— BEGIN Collected data —

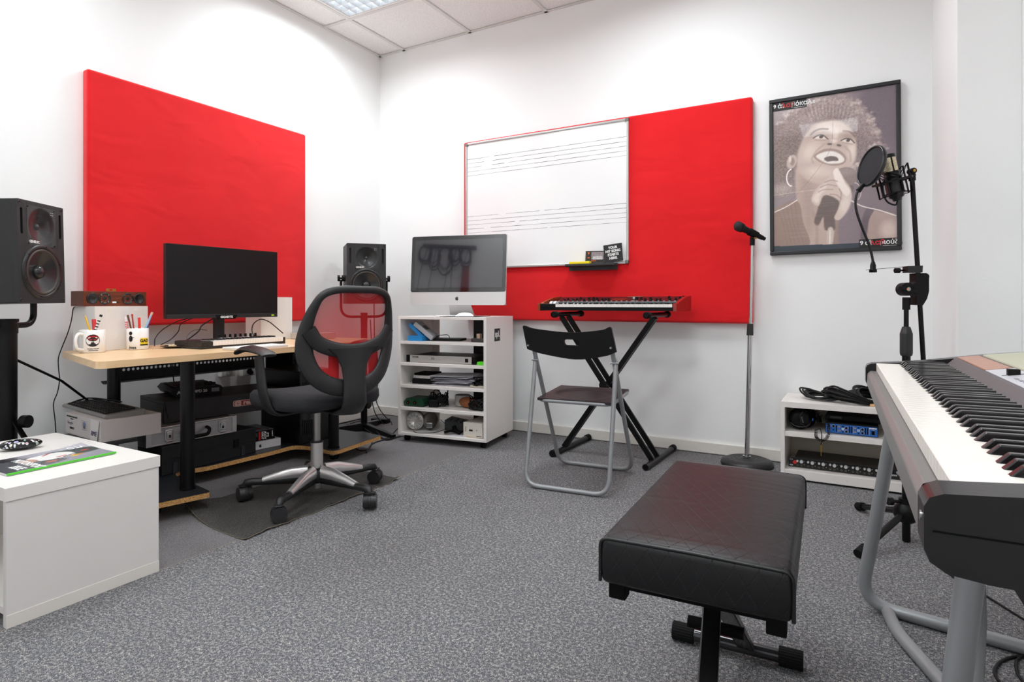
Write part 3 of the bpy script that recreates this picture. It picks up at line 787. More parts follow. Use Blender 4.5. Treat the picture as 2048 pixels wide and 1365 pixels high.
B().box(-0.135, -0.095, 0, 0.115, 0.1, 0.002).build('pad', black_matte, mp_)
mo = thing('computer_mouse', 'white computer mouse on the black pad in front of the silver computer', 'computer mouse', oncart(0.115, -0.105, 0.7818), YAW + 20)
g = B(); g.grid(lambda u, v: ((u - .5) * 0.11, (v - .5) * 0.056, 0.022 * (max(0, 1 - (2 * u - 1) ** 2) ** 0.5) * (max(0, 1 - (2 * v - 1) ** 4) ** 0.5)), 14, 10)
g.build('shell', M('gloss_white', 'f2f2f2', 0.15, coat=0.6), mo)

# things on the cart's shelves
def T_(name, label, cat, x, y, z, rz=0, group=None): return thing(name, label, cat, oncart(x, y, z + 0.0005), YAW + rz, group)
blue_card = M('blue_cardboard', '1f86c8', 0.55)
bx = T_('cardboard_box', 'open white and blue hardware box lying on the cart top shelf', 'box', -0.155, -0.10, 0.626, 0)
B().box(-0.085, -0.09, 0, 0.015, 0.03, 0.032).build('tray', blue_card, bx, 0.001)
g = B(); g.cbox((0.0, -0.01, 0.062), (0.15, 0.10, 0.028), rotm(0, 38, 8)); g.build('sleeve', M('box_grey', 'a9a9ad', 0.6, var=0.1), bx, 0.001)
g = B(); g.cbox((-0.055, -0.035, 0.063), (0.12, 0.03, 0.024), rotm(0, 42, 8)); g.build('flap', blue_card, bx, 0.001)
g = B(); g.cbox((0.008, -0.03, 0.083), (0.035, 0.045, 0.002), rotm(0, 38, 8)); g.build('label_patch', M('dark_patch', '2d2d33', 0.5), bx)
d = T_('laptop_drive', 'flat black external disc drive with a cable on the cart top shelf', 'disc drive', -0.02, -0.05, 0.626, 8)
B().box(-0.09, -0.06, 0, 0.09, 0.06, 0.014).build('case', black_pl, d, 0.003)
B().tube(smooth_path([(-0.09, 0.02, 0.01), (-0.10, -0.04, 0.02), (-0.06, -0.05, 0.032), (-0.01, -0.02, 0.036), (0.0, 0.0, 0.016)], 6), 0.0022, 6).build('cable', cable_m, d)
bk = T_('software_box', 'black upright software box with white lettering at right of the cart top shelf', 'box', 0.235, 0.06, 0.626, 4)
B().box(-0.045, -0.05, 0, 0.04, 0.05, 0.125).build('carton', black_matte, bk, 0.001)
text('lettering', 'Keyboard', 0.022, M('cyan_ink', '9fd4ea', 0.6), bk, frame((-0.02, -0.0506, 0.07), (0, 0, 1), (-1, 0, 0)))
s2 = T_('small_gadget', 'small dark grey gadget with tan label at right of the cart top shelf', 'gadget', 0.22, -0.11, 0.626, 0)
B().box(-0.045, -0.035, 0, 0.05, 0.03, 0.022).build('base', M('dark_grey_plastic', '3a3838', 0.5), s2, 0.003)
B().box(-0.01, -0.03, 0.022, 0.012, 0.0, 0.05).build('label_block', M('tan_label', 'b59a83', 0.6, var=0.4, vscale=90), s2, 0.001)

rk = T_('rack_unit', 'slim silver rack unit with a black switch on the cart second shelf', 'rack unit', -0.025, -0.02, 0.492)
B().box(-0.222, -0.14, 0.003, 0.222, 0.13, 0.043).build('chassis', M('rack_black', '1c1c1e', 0.5), rk, 0.001)
B().box(-0.215, -0.146, 0.001, 0.215, -0.14, 0.045).build('faceplate', M('silver_plate', 'b9b6b3', 0.4, 0.3), rk, 0.001)
for sx in (-1, 1): B().box(sx * 0.228 - 0.013, -0.146, 0.001, sx * 0.228 + 0.013, -0.142, 0.045).build('rack_ear', black_metal, rk)
B().box(0.172, -0.1485, 0.012, 0.192, -0.146, 0.034).build('power_switch', black_pl, rk)
text('lettering', 'DRAWMER', 0.009, ink_k, rk, FRONT(-0.175, -0.1465, 0.033), bold=0.0004)
g = B()
for sx in (-1, 1):
    for k in range(3): g.bar((-0.052 + sx * (0.004 + k * 0.004), -0.1466, 0.02), (-0.052 + sx * (0.0015 + k * 0.003), -0.1466, 0.036 - k * .002), 0.0012, 0.0005)
g.build('emblem', ink_k, rk)
gb = T_('green_case', 'small bright green case at right of the cart second shelf', 'case', 0.265, -0.165, 0.492)
B().box(-0.03, -0.02, 0, 0.02, 0.03, 0.02).build('case', M('lime_plastic', '52d41e', 0.5), gb, 0.002)

def slabs(base, specs):
    for name, label, cat, x, y, z, w, dd, h, rz, mat in specs:
        o = T_(name, label, cat, x, y, z, rz, 'media stacked on the cart middle shelf'); B().box(-w / 2, -dd / 2, 0, w / 2, dd / 2, h).build('cover', mat, o, 0.001)
slabs(0, [('hard_drive', 'black boxy drive at the bottom of the left stack on the middle shelf', 'hard drive', -0.18, -0.06, 0.355, 0.13, 0.15, 0.032, 3, black_pl),
          ('disc_case', 'white disc case in the middle of the left stack on the middle shelf', 'disc case', -0.175, -0.06, 0.388, 0.125, 0.13, 0.017, -4, M('paper_white', 'dcdad6', 0.6)),
          ('disc_case', 'black disc case on top of the left stack on the middle shelf', 'disc case', -0.178, -0.05, 0.4055, 0.125, 0.13, 0.014, 2, black_matte)])
pm = M('paper', 'e6e5ea', 0.7)
for k in range(9):
    o = T_('paper_sheaf', 'loose white paper sheaf lying in the pile on the cart middle shelf', 'paper', 0.035 + random.uniform(-.022, .022), -0.03 + random.uniform(-.02, .02), 0.355 + k * 0.0068, random.uniform(-14, 14), 'papers piled on the cart')
    a = random.uniform(0.004, 0.012)
    g = B(); g.grid(lambda u, v: ((u - .5) * 0.29, (v - .5) * 0.21, 0.001 + a * u * v), 8, 6); g.grid(lambda u, v: ((u - .5) * 0.29, (v - .5) * 0.21, 0.0), 8, 6, flip=True); g.build('sheets', pm, o)
def coil(name, label, cat, P, mats=cable_m, r=0.003, n=4, rad=0.05, seed=1, h=0.03, group=None, loops=5, sx=1.0, sy=0.7, rz=0):
    rs = random.Random(seed); pts = []
    for k in range(loops * 12):
        a = 2 * PI * k / 12; rr = rad * (0.8 + 0.3 * rs.random())
        pts.append((rr * math.cos(a) * sx, rr * math.sin(a) * sy, r + h * (0.25 + 0.75 * (k / (loops * 12))) * rs.random()))
    o = B().tube(smooth_path(pts, 3), r, 6).build(name, mats, None, loc=P)
    o.rotation_euler = (0, 0, R(rz)); tag(o, label, cat, group)
    return o
coil('coiled_cable', 'black and cream cable bundle at right of the papers on the cart', 'cable', oncart(0.235, -0.09, 0.356), rad=0.062, seed=3, h=0.06, r=0.0034, loops=9)
coil('coiled_cable', 'cream cable loop lying under the black cable beside the papers', 'cable', oncart(0.22, -0.13, 0.3555), M('cream_cable', 'cfc7b8', 0.5), rad=0.055, seed=5, h=0.008, r=0.003, loops=3)
# fourth shelf
gx_ = T_('audio_interface', 'dark green audio interface with two sockets on the cart fourth shelf', 'audio interface', -0.21, -0.115, 0.216, 0)
gm = M('dark_green', '17402a', 0.4)
g = B(); pr = [(-0.072, 0.012), (-0.062, 0.003), (0.062, 0.003), (0.072, 0.012), (0.072, 0.034), (0.058, 0.050), (-0.052, 0.050), (-0.072, 0.030)]
g.plate(pr, t=0.13, T=FRONT(0, -0.055, 0)); g.build('body', gm, gx_, 0.003)
for x in (-0.042, 0.008):
    g = B(); g.cyl((x, -0.055, 0.024), (x, -0.058, 0.024), 0.011, n=18); g.build('socket', black_metal, gx_)
    g = B(); g.cyl((x, -0.058, 0.024), (x, -0.0585, 0.024), 0.0045, n=12); g.build('socket_ring', M('socket_copper', 'a0503a', 0.4, 0.5), gx_)
coil('coiled_cable', 'black adapter cable heaped beside the green audio interface', 'cable', oncart(-0.075, -0.09, 0.217), rad=0.06, seed=8, h=0.10, r=0.0036, loops=13)
ad = T_('power_adapter', 'black power adapter block in the cable heap on the cart fourth shelf', 'power adapter', -0.085, -0.135, 0.216, 15)
B().box(-0.03, -0.02, 0, 0.03, 0.02, 0.045).build('block', black_pl, ad, 0.004)
tin = T_('glass_jar', 'clear round jar lying behind the patterned pouch on the cart fourth shelf', 'jar', 0.06, -0.03, 0.216, 0)
B().lathe([(0.0, 0), (0.045, 0.002), (0.05, 0.01), (0.05, 0.065), (0.046, 0.07)], 24, caps=False).build('jar_body', M('milky_glass', 'b9b8b6', 0.2, coat=0.6, var=0.2), tin)
po2 = T_('patterned_pouch', 'small pouch patterned in orange, blue and yellow on the cart fourth shelf', 'pouch', 0.125, -0.08, 0.216, -8)
m, N, L, b = nodes('patchwork'); tc = N.new('ShaderNodeTexCoord'); vo = N.new('ShaderNodeTexVoronoi'); vo.inputs['Scale'].default_value = 55
L.new(tc.outputs['Object'], vo.inputs['Vector']); cr = N.new('ShaderNodeValToRGB'); L.new(vo.outputs['Color'], cr.inputs[0])
for i, (q, c) in enumerate(((0.0, '8f5a35'), (0.3, 'b07a42'), (0.5, '6f7f8f'), (0.7, 'a08a60'), (1.0, 'b4683c'))):
    e = cr.color_ramp.elements[0] if i == 0 else (cr.color_ramp.elements[1] if i == 4 else cr.color_ramp.elements.new(q)); e.position = q; e.color = lin(c)
L.new(cr.outputs[0], b.inputs['Base Color']); b.inputs['Roughness'].default_value = 0.7
g = B(); g.grid(lambda u, v: (0.07 * math.cos(PI * u) * (1 - .2 * v), -0.03 + 0.03 * math.sin(6 * u), 0.0), 2, 2)
g = B(); g.ball((0, 0, 0.034), 1, sc=(0.068, 0.035, 0.034)); g.build('pouch', m, po2)
coil('coiled_cable', 'black connector cables heaped at the right end of the cart fourth shelf', 'cable', oncart(0.215, -0.12, 0.217), rad=0.062, seed=11, h=0.09, r=0.0034, loops=12)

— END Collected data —

Instructions for the task | Write out again exactly the lines from the start of the data above through the line containing "g.build('shell', M('gloss_white', 'f2f2f2', 0.15, coat=0.6), mo)", inclusive, excluding any pictures.

Full answer |
Write part 3 of the bpy script that recreates this picture. It picks up at line 787. More parts follow. Use Blender 4.5. Treat the picture as 2048 pixels wide and 1365 pixels high.
B().box(-0.135, -0.095, 0, 0.115, 0.1, 0.002).build('pad', black_matte, mp_)
mo = thing('computer_mouse', 'white computer mouse on the black pad in front of the silver computer', 'computer mouse', oncart(0.115, -0.105, 0.7818), YAW + 20)
g = B(); g.grid(lambda u, v: ((u - .5) * 0.11, (v - .5) * 0.056, 0.022 * (max(0, 1 - (2 * u - 1) ** 2) ** 0.5) * (max(0, 1 - (2 * v - 1) ** 4) ** 0.5)), 14, 10)
g.build('shell', M('gloss_white', 'f2f2f2', 0.15, coat=0.6), mo)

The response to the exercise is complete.